DATA BLOCK »
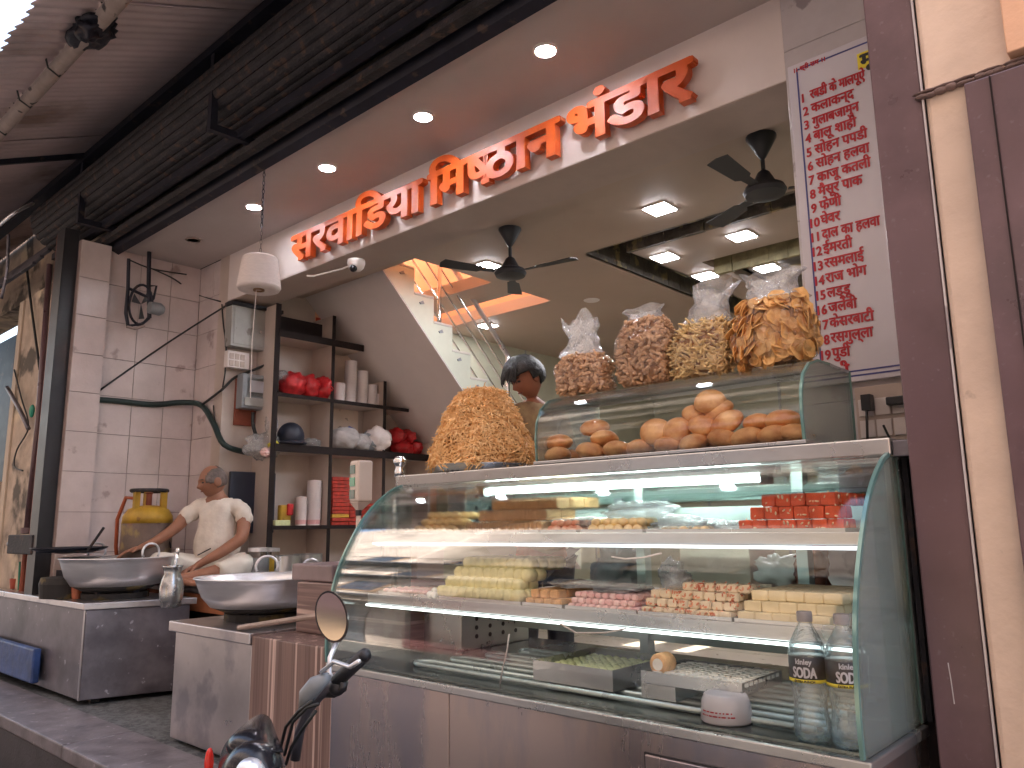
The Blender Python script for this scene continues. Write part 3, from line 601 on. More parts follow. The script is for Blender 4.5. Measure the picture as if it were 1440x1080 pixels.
# soffit line z = A - .993*y
z0, y0 = sz_(3.132), sy(3.067)
soff = lambda y: z0 - .985 * (y - y0)
ystep = [sy(v) for v in (3.327, 3.52, 3.68, 3.84)]; run_ = .205; rise = .2
Y0 = sy(3.50); Z0 = sz_(3.026)
poly = []
nst = 13
ytop = Y0 - 3 * run_
prof = [(ytop, soff(ytop)), (ytop, Z0 + 3 * rise)]
for i in range(-3, nst - 3):
    yy = Y0 + i * run_; zz = Z0 - i * rise
    prof.append((yy, zz)); prof.append((yy, zz - rise))
ye = Y0 + (nst - 4) * run_; zend = Z0 - (nst - 4) * rise - rise
prof.append((ye + .25, zend)); prof.append((ye + .25, max(ZF, soff(ye + .25))))
yy0 = y0 + (z0 - ZF) / .985
if soff(ye + .25) < ZF: prof.append((yy0, ZF))
# body as convex strips so the soffit stays clean
for i in range(-3, nst - 3):
    ya = Y0 + (i - 1) * run_; yb = Y0 + i * run_; zt_ = Z0 - i * rise
    B().prism([(ya, soff(ya)), (yb, soff(yb)), (yb, zt_), (ya, zt_)], 'X', XW + .002, XS).out('step', M['green'], st)
    B().box((XW + .002, ya - .004, zt_ + .001), (XS + .003, yb - .001, zt_ + .022)).out('tread', M['greywhite'], st, bevel=.004)
    B().prism([(ya + .05, zt_ - .055), (ya + .085, zt_ - .035), (ya + .10, zt_ - .06), (ya + .06, zt_ - .07)], 'X', XS + .001, XS + .008).out('bracket', M['meter'], st)
ya = Y0 - 4 * run_; yb = Y0 + (nst - 4) * run_
B().prism([(ya, soff(ya) - .012), (yb, soff(yb) - .012), (yb, soff(yb) - .001), (ya, soff(ya) - .001)], 'X', XW + .002, XS - .002).out('soffit', M['beam'], st)
rl = thing('stair_railing', 'stainless steel stair railing with four slanted rods', 'railing', (XS, 4, 2.5))
def rail_pt(y, h): return (XS - .05, y, Z0 + .2 - (y - Y0 + run_) * .985 + h - .2 + .02)
for k, h in enumerate((.14, .30, .46, .60)):
    B().tube([rail_pt(Y0 - .75, h), rail_pt(6.1, h)], .009, 8).out('rod', M['chrome'], rl, smooth=True)
B().tube([rail_pt(Y0 - .75, .78), rail_pt(6.1, .78)], .023, 10).out('handrail', M['steel'], rl, smooth=True)
for yy in (Y0 + run_ * .5, Y0 + run_ * 4.5, Y0 + run_ * 8.5): 
    p = rail_pt(yy, 0); B().tube([(p[0], yy, p[2] - .05), (p[0], yy, p[2] + .77)], .019, 10).out('post', M['chrome'], rl, smooth=True)

# ================================================================ CABINET, METER, CABLES
XC = XW + .10
def quad_box(pxs, X, d):                 # box on a plane facing +X from two pixels
    a = at(*pxs[0], X=X); c_ = at(*pxs[1], X=X); return (X - d, a.y, c_.z), (X, c_.y, a.z)
ec = thing('electric_cabinet', 'grey steel electrical cabinet on the wall under the beam', 'cabinet', (XC, 3.1, 2.5))
a, c_ = quad_box(((327, 428), (393, 497)), XC, .10)
B().box(a, c_).out('case', M['cabinet'], ec, bevel=.004)
B().box((XC, a[1] + .02, a[2] + .02), (XC + .006, c_[1] - .02, c_[2] - .02)).out('door', M['cabinet'], ec, bevel=.002)
B().lathe([(.012, 0), (.012, .012), (0, .012)], (XC + .006, a[1] + .24, a[2] + .14), 12, 'X').out('lock', M['chrome'], ec)
B().box((XC + .006, c_[1] - .08, a[2] + .20), (XC + .012, c_[1] - .05, a[2] + .22)).out('latch', M['orange_side'], ec)
B().box((XC - .10, a[1] - .01, c_[2] + .001), (XC + .02, c_[1] + .01, c_[2] + .03)).out('top_bar', M['black'], ec)
sk = thing('switch_plate', 'white square switch box below the grey cabinet', 'switch', (XC, 3, 2.4))
a, c_ = quad_box(((321, 492), (350, 520)), XC - .02, .06); B().box(a, c_).out('plate', M['white'], sk, bevel=.003)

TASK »
Without the pictures, transcribe the listing above exactly.

CORRECT RESULT »
The Blender Python script for this scene continues. Write part 3, from line 601 on. More parts follow. The script is for Blender 4.5. Measure the picture as if it were 1440x1080 pixels.
# soffit line z = A - .993*y
z0, y0 = sz_(3.132), sy(3.067)
soff = lambda y: z0 - .985 * (y - y0)
ystep = [sy(v) for v in (3.327, 3.52, 3.68, 3.84)]; run_ = .205; rise = .2
Y0 = sy(3.50); Z0 = sz_(3.026)
poly = []
nst = 13
ytop = Y0 - 3 * run_
prof = [(ytop, soff(ytop)), (ytop, Z0 + 3 * rise)]
for i in range(-3, nst - 3):
    yy = Y0 + i * run_; zz = Z0 - i * rise
    prof.append((yy, zz)); prof.append((yy, zz - rise))
ye = Y0 + (nst - 4) * run_; zend = Z0 - (nst - 4) * rise - rise
prof.append((ye + .25, zend)); prof.append((ye + .25, max(ZF, soff(ye + .25))))
yy0 = y0 + (z0 - ZF) / .985
if soff(ye + .25) < ZF: prof.append((yy0, ZF))
# body as convex strips so the soffit stays clean
for i in range(-3, nst - 3):
    ya = Y0 + (i - 1) * run_; yb = Y0 + i * run_; zt_ = Z0 - i * rise
    B().prism([(ya, soff(ya)), (yb, soff(yb)), (yb, zt_), (ya, zt_)], 'X', XW + .002, XS).out('step', M['green'], st)
    B().box((XW + .002, ya - .004, zt_ + .001), (XS + .003, yb - .001, zt_ + .022)).out('tread', M['greywhite'], st, bevel=.004)
    B().prism([(ya + .05, zt_ - .055), (ya + .085, zt_ - .035), (ya + .10, zt_ - .06), (ya + .06, zt_ - .07)], 'X', XS + .001, XS + .008).out('bracket', M['meter'], st)
ya = Y0 - 4 * run_; yb = Y0 + (nst - 4) * run_
B().prism([(ya, soff(ya) - .012), (yb, soff(yb) - .012), (yb, soff(yb) - .001), (ya, soff(ya) - .001)], 'X', XW + .002, XS - .002).out('soffit', M['beam'], st)
rl = thing('stair_railing', 'stainless steel stair railing with four slanted rods', 'railing', (XS, 4, 2.5))
def rail_pt(y, h): return (XS - .05, y, Z0 + .2 - (y - Y0 + run_) * .985 + h - .2 + .02)
for k, h in enumerate((.14, .30, .46, .60)):
    B().tube([rail_pt(Y0 - .75, h), rail_pt(6.1, h)], .009, 8).out('rod', M['chrome'], rl, smooth=True)
B().tube([rail_pt(Y0 - .75, .78), rail_pt(6.1, .78)], .023, 10).out('handrail', M['steel'], rl, smooth=True)
for yy in (Y0 + run_ * .5, Y0 + run_ * 4.5, Y0 + run_ * 8.5): 
    p = rail_pt(yy, 0); B().tube([(p[0], yy, p[2] - .05), (p[0], yy, p[2] + .77)], .019, 10).out('post', M['chrome'], rl, smooth=True)

# ================================================================ CABINET, METER, CABLES
XC = XW + .10
def quad_box(pxs, X, d):                 # box on a plane facing +X from two pixels
    a = at(*pxs[0], X=X); c_ = at(*pxs[1], X=X); return (X - d, a.y, c_.z), (X, c_.y, a.z)
ec = thing('electric_cabinet', 'grey steel electrical cabinet on the wall under the beam', 'cabinet', (XC, 3.1, 2.5))
a, c_ = quad_box(((327, 428), (393, 497)), XC, .10)
B().box(a, c_).out('case', M['cabinet'], ec, bevel=.004)
B().box((XC, a[1] + .02, a[2] + .02), (XC + .006, c_[1] - .02, c_[2] - .02)).out('door', M['cabinet'], ec, bevel=.002)
B().lathe([(.012, 0), (.012, .012), (0, .012)], (XC + .006, a[1] + .24, a[2] + .14), 12, 'X').out('lock', M['chrome'], ec)
B().box((XC + .006, c_[1] - .08, a[2] + .20), (XC + .012, c_[1] - .05, a[2] + .22)).out('latch', M['orange_side'], ec)
B().box((XC - .10, a[1] - .01, c_[2] + .001), (XC + .02, c_[1] + .01, c_[2] + .03)).out('top_bar', M['black'], ec)
sk = thing('switch_plate', 'white square switch box below the grey cabinet', 'switch', (XC, 3, 2.4))
a, c_ = quad_box(((321, 492), (350, 520)), XC - .02, .06); B().box(a, c_).out('plate', M['white'], sk, bevel=.003)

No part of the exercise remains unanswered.